The other is a quote I often use whenever I begin to feel fearful that circumstances are conspiring against me: “If you see ten troubles coming down the road, you can be sure that nine will run into the ditch before they reach you.”

 

Lemons and Limes

A Bowl of Lemons and Limes

This is a story that begins almost sixty years ago. As a student at Chanel High School, I occasionally took college-level courses in English at Western Reserve University during the summers. I would take two buses to East 105th Street and Euclid Avenue. At the southwest corner, there used to be a drug store that has a soda fountain. I became addicted to a menu item that they called a “fresh lime rickey,” except that this version contained sugar and had no gin, bourbon, or other liquors. It was delicious.

Some ten years plus pass. I assert my independence from my parents by taking trips to Mexico. I note that, unlike on our side of the Rio Grande, there are virtually no lemons available—but lots of limes. When one asks for limones in Mexico, one gets limes.

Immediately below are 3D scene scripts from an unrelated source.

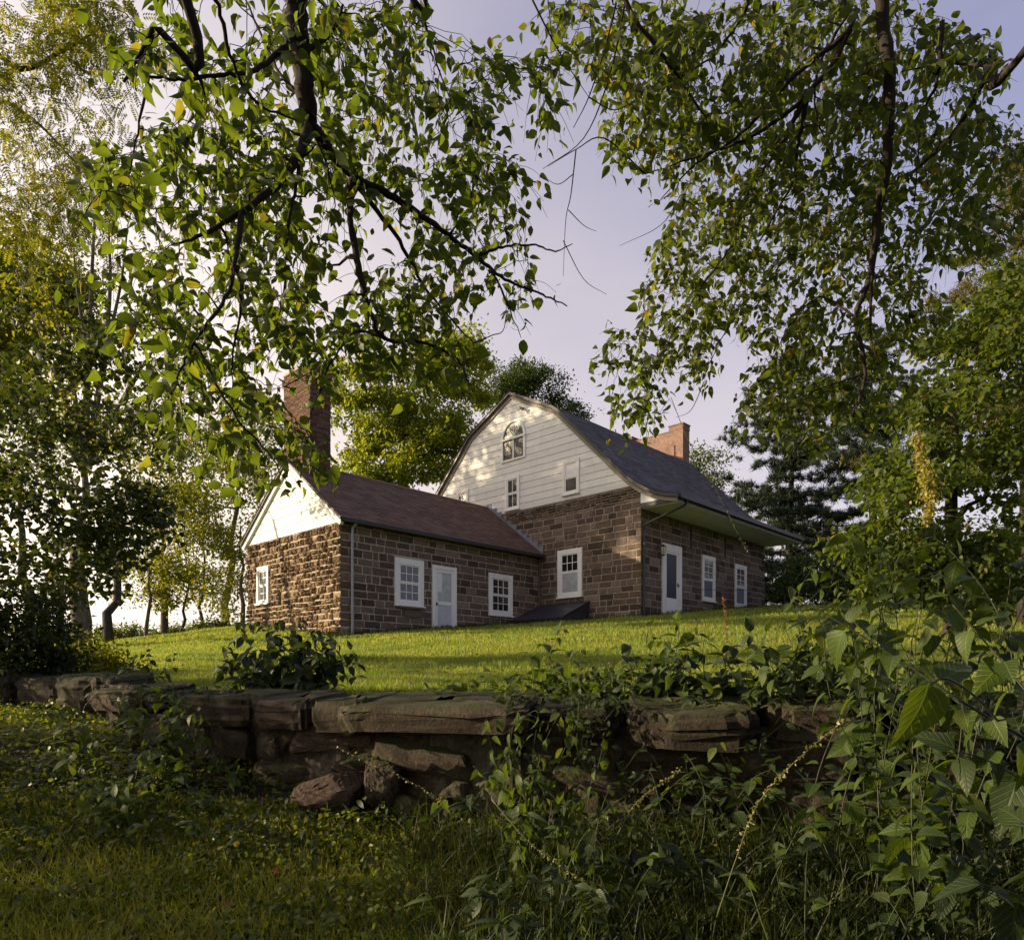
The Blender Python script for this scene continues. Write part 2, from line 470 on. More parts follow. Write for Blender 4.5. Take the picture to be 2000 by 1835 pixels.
M['gold'] = leaf_mat('golden_conifer_spray', (0.07, 0.075, 0.022), (0.11, 0.105, 0.03), (0.15, 0.11, 0.035), 0.35)
M['grass'] = leaf_mat('lawn_grass', (0.165, 0.225, 0.04), (0.255, 0.30, 0.06), (0.42, 0.36, 0.13), 0.5, (1.45, 1.5, 0.65))
M['verge'] = leaf_mat('verge_grass', (0.15, 0.185, 0.03), (0.27, 0.28, 0.05), (0.46, 0.37, 0.12), 0.48, (1.5, 1.5, 0.6))
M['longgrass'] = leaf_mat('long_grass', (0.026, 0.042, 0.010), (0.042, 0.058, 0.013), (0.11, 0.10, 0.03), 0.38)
M['cover'] = leaf_mat('creeping_ground_leaf', (0.055, 0.088, 0.016), (0.125, 0.165, 0.03), (0.27, 0.22, 0.06), 0.45, rough=0.42)
M['weed'] = leaf_mat('weed_leaf', (0.042, 0.070, 0.013), (0.062, 0.096, 0.018), (0.10, 0.12, 0.022), 0.45, veins=True)
M['weed_dark'] = leaf_mat('dark_weed_leaf', (0.018, 0.031, 0.009), (0.029, 0.048, 0.012), (0.048, 0.064, 0.015), 0.36, veins=True)
M['stem'] = plain_mat('green_stem', (0.035, 0.042, 0.017), 0.6)
M['stem_pale'] = plain_mat('pale_seed_stem', (0.09, 0.10, 0.035), 0.6)
M['seed'] = leaf_mat('pale_seed', (0.22, 0.22, 0.08), (0.30, 0.29, 0.12), (0.35, 0.3, 0.15), 0.3)
M['fallen'] = leaf_mat('orange_fallen_leaf', (0.22, 0.07, 0.02), (0.26, 0.10, 0.025), (0.30, 0.14, 0.04), 0.2)
M['litter'] = leaf_mat('dry_leaf_litter', (0.12, 0.07, 0.03), (0.20, 0.13, 0.05), (0.30, 0.22, 0.08), 0.25)
M['catkin'] = leaf_mat('pale_hop_seed', (0.20, 0.18, 0.04), (0.28, 0.25, 0.06), (0.32, 0.25, 0.08), 0.4)

def ground_mat():
    m, nt, out = new_mat('ground_soil_and_turf')
    g = nt.nodes.new('ShaderNodeNewGeometry'); sp = nt.nodes.new('ShaderNodeSeparateXYZ')
    nt.links.new(g.outputs['Position'], sp.inputs[0])
    soil = ramp(nt, wnoise(nt, 7, 8, 0.7), [(0.3, (0.020, 0.015, 0.010)), (0.7, (0.055, 0.042, 0.024))])
    turf = ramp(nt, wnoise(nt, 3.5, 8, 0.75), [(0.25, (0.08, 0.12, 0.015)), (0.5, (0.14, 0.18, 0.025)), (0.8, (0.20, 0.19, 0.05))])
    f = ramp(nt, sp.outputs[2], [(0.0, (0, 0, 0)), (0.5, (1, 1, 1))])
    mr = N(nt, 'ShaderNodeMapRange'); mr.inputs[1].default_value = -0.5; mr.inputs[2].default_value = -0.15
    nt.links.new(sp.outputs[2], mr.inputs[0])
    c = mix(nt, mr.outputs[0], soil, turf)
    principled(nt, out, c, 0.95, 0.1, bump(nt, wnoise(nt, 30, 6, 0.8), 0.9, 0.03))
    return m
M['ground'] = ground_mat()

# ------------------------------------------------------------------ terrain
A2 = np.array([0.688, 0.726]); A2 /= np.linalg.norm(A2)
B2 = np.array([-A2[1], A2[0]])
HO = np.array([-4.73, 21.0]); HZ = 1.28
def HP(s, t): return HO + A2 * s + B2 * t

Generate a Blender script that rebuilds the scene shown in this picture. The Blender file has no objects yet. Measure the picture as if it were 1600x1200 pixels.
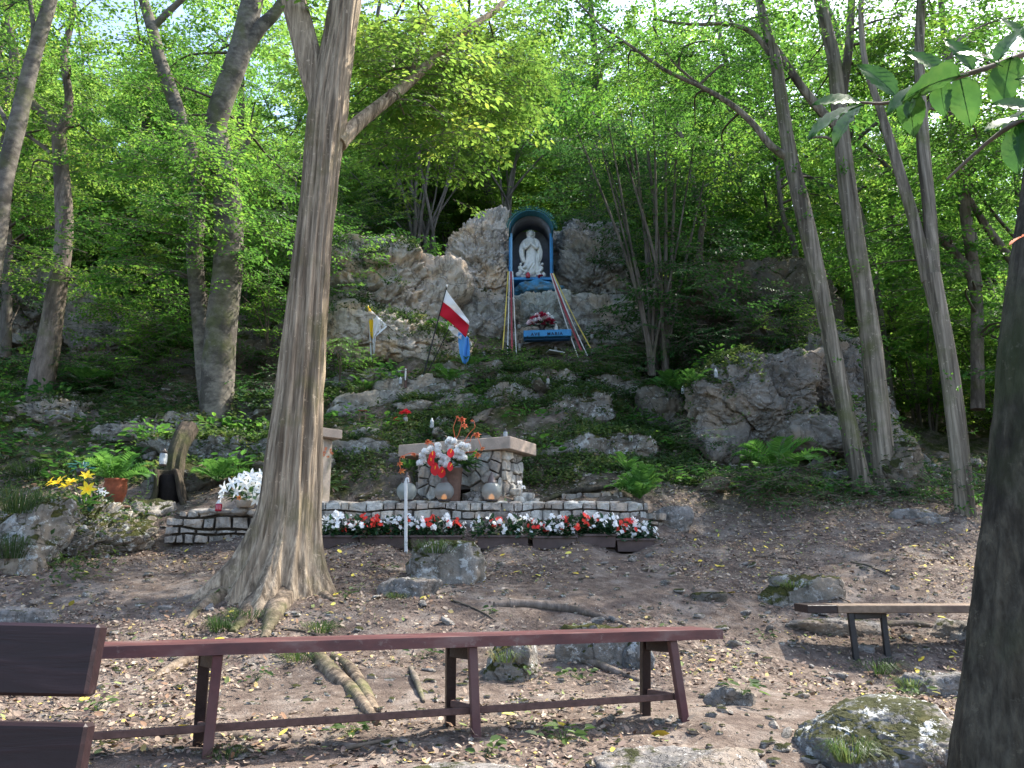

Another twenty years pass. During cool weather in Los Angeles, I always take my hot tea with a squeeze of lime.

I could not help noticing that Mexican fruit vendors have a little plastic device they use to squeeze out all the juice from halved limes onto the fruit salads they sell. My mind, which had been working extraordinarily sluggishly suddenly flashed a bright “Aha!” I found one of these squeezie devices at the supermarket. Limes, which run for half a dollar each at Gringo supermarkets can be obtained for a dollar a bag from a little old Chinese woman who sells them on the streets of Chinatown. And there is a Mexican market just a couple blocks from me, the Eden Mercado, that sells them for a reasonable price.

The result: I have rediscovered lime rickeys, though made slightly differently because of my diabetes. I press out the juice from a lime half into a glass, add water, ice, and artificial sweetener, and I have a delicious drink that is much better by far than lemonade.